Instructions to follow
Give again, word for word, each line from the top of the listing through the line that holds "from mathutils.bvhtree import BVHTree".

==============================

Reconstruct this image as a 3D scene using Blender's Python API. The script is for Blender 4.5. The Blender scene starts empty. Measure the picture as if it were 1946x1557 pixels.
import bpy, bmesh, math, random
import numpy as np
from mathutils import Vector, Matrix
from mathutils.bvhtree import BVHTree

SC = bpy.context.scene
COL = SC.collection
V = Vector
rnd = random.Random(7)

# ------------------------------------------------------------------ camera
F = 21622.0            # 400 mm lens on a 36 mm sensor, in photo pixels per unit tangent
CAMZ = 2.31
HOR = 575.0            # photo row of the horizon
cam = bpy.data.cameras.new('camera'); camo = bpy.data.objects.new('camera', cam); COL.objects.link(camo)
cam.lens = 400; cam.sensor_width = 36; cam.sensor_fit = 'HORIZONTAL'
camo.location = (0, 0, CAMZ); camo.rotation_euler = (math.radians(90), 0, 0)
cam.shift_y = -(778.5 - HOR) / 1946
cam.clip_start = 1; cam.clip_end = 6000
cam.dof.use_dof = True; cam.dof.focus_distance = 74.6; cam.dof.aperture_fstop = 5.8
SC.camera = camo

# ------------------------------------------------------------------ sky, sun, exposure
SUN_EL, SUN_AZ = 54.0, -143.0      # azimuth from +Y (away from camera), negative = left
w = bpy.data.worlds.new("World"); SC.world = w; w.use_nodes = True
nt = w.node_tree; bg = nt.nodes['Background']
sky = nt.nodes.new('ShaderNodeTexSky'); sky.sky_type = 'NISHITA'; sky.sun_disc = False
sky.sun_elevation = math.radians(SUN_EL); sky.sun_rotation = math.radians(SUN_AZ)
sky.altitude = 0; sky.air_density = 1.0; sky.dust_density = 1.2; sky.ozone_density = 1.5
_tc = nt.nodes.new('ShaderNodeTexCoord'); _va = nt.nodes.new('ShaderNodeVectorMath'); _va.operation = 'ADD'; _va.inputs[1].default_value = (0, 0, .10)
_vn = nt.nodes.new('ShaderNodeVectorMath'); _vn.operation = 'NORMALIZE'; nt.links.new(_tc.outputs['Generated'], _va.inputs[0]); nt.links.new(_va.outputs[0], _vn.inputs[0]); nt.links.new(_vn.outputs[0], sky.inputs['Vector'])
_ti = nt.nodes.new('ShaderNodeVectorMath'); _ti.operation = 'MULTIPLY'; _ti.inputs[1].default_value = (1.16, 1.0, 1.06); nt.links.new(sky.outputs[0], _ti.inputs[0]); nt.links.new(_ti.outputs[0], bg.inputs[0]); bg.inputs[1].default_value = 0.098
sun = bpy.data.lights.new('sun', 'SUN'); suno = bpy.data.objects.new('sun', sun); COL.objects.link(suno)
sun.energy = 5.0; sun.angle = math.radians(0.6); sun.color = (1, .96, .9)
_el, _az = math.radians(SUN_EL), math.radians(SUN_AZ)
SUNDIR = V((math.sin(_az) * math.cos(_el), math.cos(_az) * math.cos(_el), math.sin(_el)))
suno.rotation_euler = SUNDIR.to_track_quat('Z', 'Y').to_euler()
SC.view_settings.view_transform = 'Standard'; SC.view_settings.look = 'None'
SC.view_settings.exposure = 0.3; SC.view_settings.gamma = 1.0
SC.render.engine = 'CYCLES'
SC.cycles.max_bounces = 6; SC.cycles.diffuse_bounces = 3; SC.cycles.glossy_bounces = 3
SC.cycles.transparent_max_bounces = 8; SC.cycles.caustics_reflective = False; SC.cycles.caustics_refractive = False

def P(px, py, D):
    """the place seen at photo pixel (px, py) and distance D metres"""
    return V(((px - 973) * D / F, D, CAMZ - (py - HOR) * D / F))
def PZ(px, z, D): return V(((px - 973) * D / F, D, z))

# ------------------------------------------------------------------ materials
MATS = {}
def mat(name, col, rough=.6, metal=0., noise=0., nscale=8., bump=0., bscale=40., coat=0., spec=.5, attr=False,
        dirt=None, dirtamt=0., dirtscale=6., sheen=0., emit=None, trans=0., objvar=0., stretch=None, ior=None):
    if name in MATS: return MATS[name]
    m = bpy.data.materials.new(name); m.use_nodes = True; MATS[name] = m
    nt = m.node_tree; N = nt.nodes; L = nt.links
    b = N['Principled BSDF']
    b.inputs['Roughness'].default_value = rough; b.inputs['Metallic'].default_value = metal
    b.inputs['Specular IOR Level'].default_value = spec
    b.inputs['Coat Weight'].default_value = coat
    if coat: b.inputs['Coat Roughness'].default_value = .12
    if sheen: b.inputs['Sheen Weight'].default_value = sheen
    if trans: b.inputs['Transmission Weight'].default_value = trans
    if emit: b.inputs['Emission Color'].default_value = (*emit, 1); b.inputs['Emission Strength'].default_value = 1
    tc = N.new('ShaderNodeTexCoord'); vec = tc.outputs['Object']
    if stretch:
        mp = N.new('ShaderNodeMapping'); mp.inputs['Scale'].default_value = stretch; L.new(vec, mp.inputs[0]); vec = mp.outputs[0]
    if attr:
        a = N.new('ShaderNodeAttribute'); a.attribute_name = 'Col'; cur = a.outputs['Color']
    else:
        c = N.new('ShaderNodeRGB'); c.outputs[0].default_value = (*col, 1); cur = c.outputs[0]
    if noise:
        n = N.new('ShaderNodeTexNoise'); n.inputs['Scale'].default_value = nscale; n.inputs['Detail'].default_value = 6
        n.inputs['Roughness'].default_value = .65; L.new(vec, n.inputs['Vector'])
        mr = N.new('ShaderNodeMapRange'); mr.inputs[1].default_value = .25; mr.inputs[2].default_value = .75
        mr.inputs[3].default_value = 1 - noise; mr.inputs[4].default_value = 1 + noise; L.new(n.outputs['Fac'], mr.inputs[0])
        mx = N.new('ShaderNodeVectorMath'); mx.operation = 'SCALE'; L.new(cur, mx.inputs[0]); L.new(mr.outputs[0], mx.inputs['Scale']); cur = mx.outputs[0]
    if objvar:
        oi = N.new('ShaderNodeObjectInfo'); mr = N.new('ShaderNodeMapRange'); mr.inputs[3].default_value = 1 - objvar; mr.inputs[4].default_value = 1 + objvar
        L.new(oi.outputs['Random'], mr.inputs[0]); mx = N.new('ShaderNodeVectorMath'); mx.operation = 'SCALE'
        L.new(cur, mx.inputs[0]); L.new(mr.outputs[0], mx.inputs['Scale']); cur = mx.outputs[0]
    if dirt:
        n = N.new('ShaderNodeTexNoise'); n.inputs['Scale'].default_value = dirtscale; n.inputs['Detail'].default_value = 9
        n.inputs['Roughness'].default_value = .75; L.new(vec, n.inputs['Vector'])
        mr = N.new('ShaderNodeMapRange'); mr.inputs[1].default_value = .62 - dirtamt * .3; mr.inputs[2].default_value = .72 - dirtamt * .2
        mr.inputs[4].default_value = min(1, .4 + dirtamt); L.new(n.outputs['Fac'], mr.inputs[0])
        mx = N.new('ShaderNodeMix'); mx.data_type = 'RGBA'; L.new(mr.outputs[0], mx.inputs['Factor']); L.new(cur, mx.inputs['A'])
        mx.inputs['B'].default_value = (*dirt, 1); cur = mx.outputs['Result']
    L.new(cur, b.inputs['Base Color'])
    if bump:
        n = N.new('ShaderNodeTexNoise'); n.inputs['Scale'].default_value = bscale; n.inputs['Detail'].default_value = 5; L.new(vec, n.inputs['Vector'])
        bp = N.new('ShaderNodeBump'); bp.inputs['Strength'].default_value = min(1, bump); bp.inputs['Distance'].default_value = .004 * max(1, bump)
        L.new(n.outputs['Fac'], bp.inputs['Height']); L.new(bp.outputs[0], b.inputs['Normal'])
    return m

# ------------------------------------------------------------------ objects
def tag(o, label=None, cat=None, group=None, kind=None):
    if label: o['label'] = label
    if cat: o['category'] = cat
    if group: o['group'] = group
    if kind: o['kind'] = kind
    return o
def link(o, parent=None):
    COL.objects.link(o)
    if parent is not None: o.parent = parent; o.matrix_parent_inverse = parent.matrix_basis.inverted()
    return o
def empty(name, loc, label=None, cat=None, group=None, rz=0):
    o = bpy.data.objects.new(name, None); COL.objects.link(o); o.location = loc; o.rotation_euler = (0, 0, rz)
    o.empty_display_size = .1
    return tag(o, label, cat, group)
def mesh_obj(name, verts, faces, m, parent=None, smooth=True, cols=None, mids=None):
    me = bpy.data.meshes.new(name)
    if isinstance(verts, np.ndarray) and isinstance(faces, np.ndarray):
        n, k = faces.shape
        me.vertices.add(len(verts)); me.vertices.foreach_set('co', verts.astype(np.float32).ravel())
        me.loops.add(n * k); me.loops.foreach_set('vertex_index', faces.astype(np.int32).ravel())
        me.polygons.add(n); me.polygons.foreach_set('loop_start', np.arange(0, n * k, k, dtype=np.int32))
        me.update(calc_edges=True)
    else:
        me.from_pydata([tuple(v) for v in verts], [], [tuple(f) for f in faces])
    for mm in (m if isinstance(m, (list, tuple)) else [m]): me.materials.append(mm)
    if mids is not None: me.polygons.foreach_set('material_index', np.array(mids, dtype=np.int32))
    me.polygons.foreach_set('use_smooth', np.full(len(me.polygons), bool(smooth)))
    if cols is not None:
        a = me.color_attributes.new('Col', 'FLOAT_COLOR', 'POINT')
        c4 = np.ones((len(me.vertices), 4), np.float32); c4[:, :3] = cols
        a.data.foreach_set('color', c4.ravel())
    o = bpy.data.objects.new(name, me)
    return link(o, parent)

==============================

Result below
Reconstruct this image as a 3D scene using Blender's Python API. The script is for Blender 4.5. The Blender scene starts empty. Measure the picture as if it were 1946x1557 pixels.
import bpy, bmesh, math, random
import numpy as np
from mathutils import Vector, Matrix
from mathutils.bvhtree import BVHTree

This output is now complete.